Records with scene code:
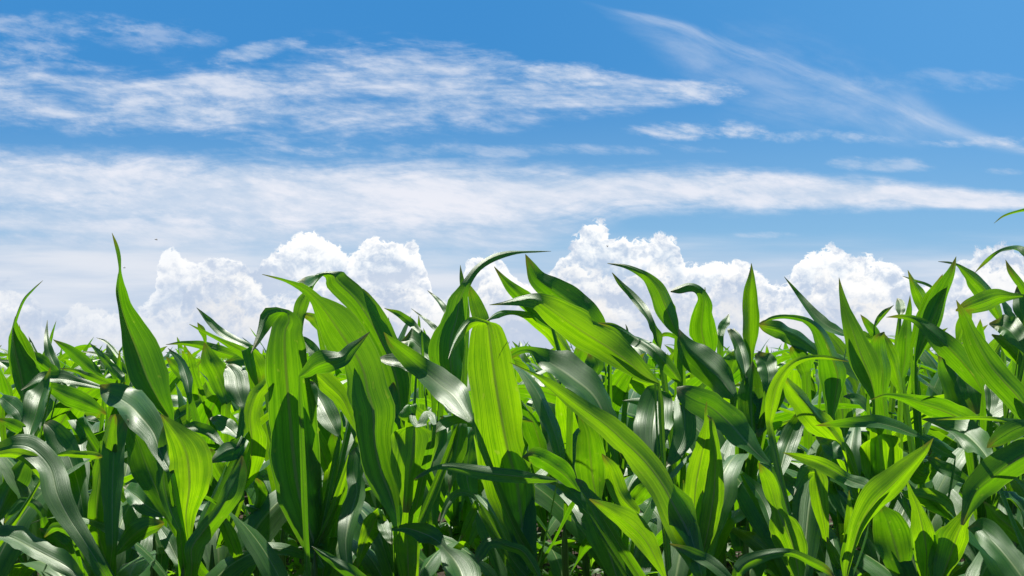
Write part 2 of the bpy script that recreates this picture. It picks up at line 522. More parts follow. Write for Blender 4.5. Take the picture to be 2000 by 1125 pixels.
def ribbon_arrays(A, B, m, cup, ruf, rng, rfreq=2.4, nicks=True):
    """leaf blade between the two edge lines A and B: verts, uv per vert, quads"""
    A, B = np.asarray(A, float), np.asarray(B, float)
    n = len(A) - 1
    C, S = (A + B) / 2, (B - A) / 2
    T = np.gradient(C, axis=0)
    N = np.cross(T, S)
    ln_ = np.linalg.norm(N, axis=1, keepdims=True)
    N = N / np.maximum(ln_, 1e-9)
    # keep the normal from flickering where the blade narrows
    for _ in range(2):
        N[1:-1] = (N[:-2] + 2 * N[1:-1] + N[2:])
        N /= np.maximum(np.linalg.norm(N, axis=1, keepdims=True), 1e-9)
    hw = np.linalg.norm(S, axis=1, keepdims=True)
    seg = np.linalg.norm(np.diff(C, axis=0), axis=1)
    v = np.concatenate([[0], np.cumsum(seg)])
    L = max(v[-1], 1e-6)
    v /= L
    ph = rng.random(4) * 6.28
    fr = rfreq * (0.7 + 0.7 * rng.random())
    W = hw.max()
    verts, uvs = [], []
    ss = np.linspace(-1, 1, m + 1)
    cup2 = 0.22 * np.sin(6.283 * (0.5 + 0.7 * rng.random()) * v + rng.random() * 6.28)
    env = np.clip(np.minimum(v / 0.15, (1 - v) / 0.25), 0, 1)
    # each margin wanders a little and has a few nicks
    marg = []
    for q in range(2):
        k_ = 1 + 0.030 * np.sin(6.283 * (3.1 + 3 * rng.random()) * v + rng.random() * 6) + 0.018 * np.sin(6.283 * (8 + 5 * rng.random()) * v + rng.random() * 6)
        for _ in range(rng.integers(0, 3) if nicks else 0):
            k_ -= rng.uniform(0.06, 0.30) * np.exp(-((v - rng.uniform(0.15, 0.9)) / rng.uniform(0.010, 0.025)) ** 2)
        marg.append(k_[:, None])
    for s in ss:
        side = 0 if s < 0 else 1
        km = 1 + (marg[side] - 1) * abs(s) ** 3
        r = ruf * abs(s) ** 2.2 * (np.sin(6.283 * fr * v + ph[side]) + 0.45 * np.sin(6.283 * fr * 2.3 * v + ph[2 + side])) * env
        off = hw * (cup * (1.25 * abs(s) - 0.45 * s * s) + (cup2 * s * abs(s) + r)[:, None]) - hw * 0.03 * (abs(s) < 0.12)
        verts.append(C + S * (s * km) + N * off)
        uvs.append(np.stack([np.full(n + 1, (s + 1) / 2), v], axis=1))
    verts = np.stack(verts, axis=1).reshape(-1, 3)
    uvs = np.stack(uvs, axis=1).reshape(-1, 2)
    i, j = np.meshgrid(np.arange(n), np.arange(m), indexing='ij')
    a = (i * (m + 1) + j).ravel()
    quads = np.stack([a, a + 1, a + m + 2, a + m + 1], axis=1)
    return verts, uvs, quads


def mesh_from(name, verts, quads, uvs=None, mat=None, smooth=True):
    me = bpy.data.meshes.new(name)
    nv, nf = len(verts), len(quads)
    k = quads.shape[1]
    me.vertices.add(nv)
    me.vertices.foreach_set('co', np.asarray(verts, np.float32).ravel())
    me.loops.add(nf * k)
    me.loops.foreach_set('vertex_index', quads.astype(np.int32).ravel())
    me.polygons.add(nf)
    me.polygons.foreach_set('loop_start', np.arange(0, nf * k, k, dtype=np.int32))
    if uvs is not None:
        lay = me.uv_layers.new(name='UVMap')
        lay.data.foreach_set('uv', np.asarray(uvs, np.float32)[quads.ravel()].ravel())
    me.polygons.foreach_set('use_smooth', np.full(nf, smooth))
    me.update(calc_edges=True)
    me.validate()
    if mat:
        me.materials.append(mat)
    return me


def link(name, me, parent=None):
    o = bpy.data.objects.new(name, me)
    COL.objects.link(o)
    o.parent = parent
    return o


def tag(o, label=None, cat=None, group=None, kind=None):
    if label: o['label'] = label
    if cat: o['category'] = cat
    if group: o['group'] = group
    if kind: o['kind'] = kind
    return o


def empty(name, loc, label=None, cat=None, group=None):
    o = bpy.data.objects.new(name, None)
    o.empty_display_size = 0.1
    COL.objects.link(o)
    o.location = loc
    return tag(o, label, cat, group)


def tube_arrays(path, radii, k=10):
    path = np.asarray(path, float)
    T = np.gradient(path, axis=0)
    T /= np.linalg.norm(T, axis=1, keepdims=True)
    ref = np.array([1.0, 0, 0])
    verts = []
    for p, t, r in zip(path, T, radii):
        a = ref - t * np.dot(ref, t)
        a /= np.linalg.norm(a)
        b = np.cross(t, a)
        for q in range(k):
            an = 6.28318 * q / k
            verts.append(p + r * (math.cos(an) * a + math.sin(an) * b))
    n = len(path)
    quads = [[i * k + q, i * k + (q + 1) % k, (i + 1) * k + (q + 1) % k, (i + 1) * k + q] for i in range(n - 1) for q in range(k)]
    return np.array(verts), np.array(quads)


def stalk_arrays(base, top, r0, rng, k=10):
    base, top = np.asarray(base, float), np.asarray(top, float)
    n = 22
    path, rad = [], []
    H = max(np.linalg.norm(top - base), 1e-3)
    for i in range(n + 1):
        t = i / n
        p = base + (top - base) * t
        node = abs(((t * H / 0.075) % 1.0) - 0.5)            # a joint every 7.5 cm
        r = r0 * (1.0 - 0.55 * t) * (1.0 + 0.16 * max(0, node - 0.38) / 0.12)
        if t > 0.9:
            r *= (1 - t) / 0.1 * 0.8 + 0.2
        path.append(p + np.array([0.004 * math.sin(t * 5 + base[0] * 30), 0.004 * math.cos(t * 4), 0]))
        rad.append(r)
    path[0] = base
    return tube_arrays(path, rad, k)


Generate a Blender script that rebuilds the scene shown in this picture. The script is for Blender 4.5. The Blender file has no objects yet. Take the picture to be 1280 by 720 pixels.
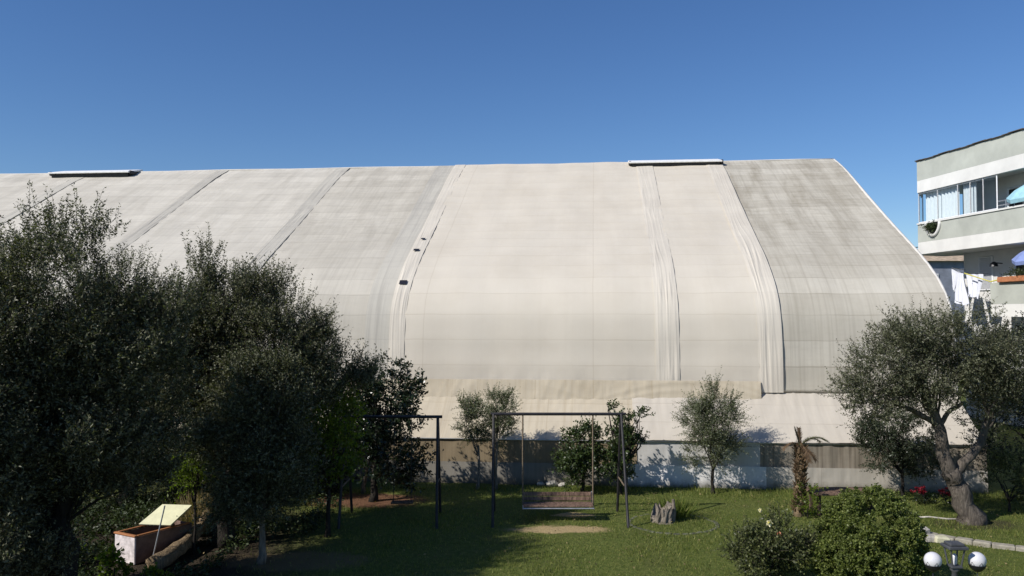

• [EXERCISE AIM]
Copy every record above exactly, leaving out any pictures.

• [SOLUTION]
Write part 2 of the bpy script that recreates this picture. It picks up at line 522. More parts follow. Write for Blender 4.5. Take the picture to be 2000 by 1125 pixels.
def ribbon_arrays(A, B, m, cup, ruf, rng, rfreq=2.4, nicks=True):
    """leaf blade between the two edge lines A and B: verts, uv per vert, quads"""
    A, B = np.asarray(A, float), np.asarray(B, float)
    n = len(A) - 1
    C, S = (A + B) / 2, (B - A) / 2
    T = np.gradient(C, axis=0)
    N = np.cross(T, S)
    ln_ = np.linalg.norm(N, axis=1, keepdims=True)
    N = N / np.maximum(ln_, 1e-9)
    # keep the normal from flickering where the blade narrows
    for _ in range(2):
        N[1:-1] = (N[:-2] + 2 * N[1:-1] + N[2:])
        N /= np.maximum(np.linalg.norm(N, axis=1, keepdims=True), 1e-9)
    hw = np.linalg.norm(S, axis=1, keepdims=True)
    seg = np.linalg.norm(np.diff(C, axis=0), axis=1)
    v = np.concatenate([[0], np.cumsum(seg)])
    L = max(v[-1], 1e-6)
    v /= L
    ph = rng.random(4) * 6.28
    fr = rfreq * (0.7 + 0.7 * rng.random())
    W = hw.max()
    verts, uvs = [], []
    ss = np.linspace(-1, 1, m + 1)
    cup2 = 0.22 * np.sin(6.283 * (0.5 + 0.7 * rng.random()) * v + rng.random() * 6.28)
    env = np.clip(np.minimum(v / 0.15, (1 - v) / 0.25), 0, 1)
    # each margin wanders a little and has a few nicks
    marg = []
    for q in range(2):
        k_ = 1 + 0.030 * np.sin(6.283 * (3.1 + 3 * rng.random()) * v + rng.random() * 6) + 0.018 * np.sin(6.283 * (8 + 5 * rng.random()) * v + rng.random() * 6)
        for _ in range(rng.integers(0, 3) if nicks else 0):
            k_ -= rng.uniform(0.06, 0.30) * np.exp(-((v - rng.uniform(0.15, 0.9)) / rng.uniform(0.010, 0.025)) ** 2)
        marg.append(k_[:, None])
    for s in ss:
        side = 0 if s < 0 else 1
        km = 1 + (marg[side] - 1) * abs(s) ** 3
        r = ruf * abs(s) ** 2.2 * (np.sin(6.283 * fr * v + ph[side]) + 0.45 * np.sin(6.283 * fr * 2.3 * v + ph[2 + side])) * env
        off = hw * (cup * (1.25 * abs(s) - 0.45 * s * s) + (cup2 * s * abs(s) + r)[:, None]) - hw * 0.03 * (abs(s) < 0.12)
        verts.append(C + S * (s * km) + N * off)
        uvs.append(np.stack([np.full(n + 1, (s + 1) / 2), v], axis=1))
    verts = np.stack(verts, axis=1).reshape(-1, 3)
    uvs = np.stack(uvs, axis=1).reshape(-1, 2)
    i, j = np.meshgrid(np.arange(n), np.arange(m), indexing='ij')
    a = (i * (m + 1) + j).ravel()
    quads = np.stack([a, a + 1, a + m + 2, a + m + 1], axis=1)
    return verts, uvs, quads


def mesh_from(name, verts, quads, uvs=None, mat=None, smooth=True):
    me = bpy.data.meshes.new(name)
    nv, nf = len(verts), len(quads)
    k = quads.shape[1]
    me.vertices.add(nv)
    me.vertices.foreach_set('co', np.asarray(verts, np.float32).ravel())
    me.loops.add(nf * k)
    me.loops.foreach_set('vertex_index', quads.astype(np.int32).ravel())
    me.polygons.add(nf)
    me.polygons.foreach_set('loop_start', np.arange(0, nf * k, k, dtype=np.int32))
    if uvs is not None:
        lay = me.uv_layers.new(name='UVMap')
        lay.data.foreach_set('uv', np.asarray(uvs, np.float32)[quads.ravel()].ravel())
    me.polygons.foreach_set('use_smooth', np.full(nf, smooth))
    me.update(calc_edges=True)
    me.validate()
    if mat:
        me.materials.append(mat)
    return me


def link(name, me, parent=None):
    o = bpy.data.objects.new(name, me)
    COL.objects.link(o)
    o.parent = parent
    return o


def tag(o, label=None, cat=None, group=None, kind=None):
    if label: o['label'] = label
    if cat: o['category'] = cat
    if group: o['group'] = group
    if kind: o['kind'] = kind
    return o


def empty(name, loc, label=None, cat=None, group=None):
    o = bpy.data.objects.new(name, None)
    o.empty_display_size = 0.1
    COL.objects.link(o)
    o.location = loc
    return tag(o, label, cat, group)


def tube_arrays(path, radii, k=10):
    path = np.asarray(path, float)
    T = np.gradient(path, axis=0)
    T /= np.linalg.norm(T, axis=1, keepdims=True)
    ref = np.array([1.0, 0, 0])
    verts = []
    for p, t, r in zip(path, T, radii):
        a = ref - t * np.dot(ref, t)
        a /= np.linalg.norm(a)
        b = np.cross(t, a)
        for q in range(k):
            an = 6.28318 * q / k
            verts.append(p + r * (math.cos(an) * a + math.sin(an) * b))
    n = len(path)
    quads = [[i * k + q, i * k + (q + 1) % k, (i + 1) * k + (q + 1) % k, (i + 1) * k + q] for i in range(n - 1) for q in range(k)]
    return np.array(verts), np.array(quads)


def stalk_arrays(base, top, r0, rng, k=10):
    base, top = np.asarray(base, float), np.asarray(top, float)
    n = 22
    path, rad = [], []
    H = max(np.linalg.norm(top - base), 1e-3)
    for i in range(n + 1):
        t = i / n
        p = base + (top - base) * t
        node = abs(((t * H / 0.075) % 1.0) - 0.5)            # a joint every 7.5 cm
        r = r0 * (1.0 - 0.55 * t) * (1.0 + 0.16 * max(0, node - 0.38) / 0.12)
        if t > 0.9:
            r *= (1 - t) / 0.1 * 0.8 + 0.2
        path.append(p + np.array([0.004 * math.sin(t * 5 + base[0] * 30), 0.004 * math.cos(t * 4), 0]))
        rad.append(r)
    path[0] = base
    return tube_arrays(path, rad, k)


Generate a Blender script that rebuilds the scene shown in this picture. The script is for Blender 4.5. The Blender file has no objects yet. Take the picture to be 1280 by 720 pixels.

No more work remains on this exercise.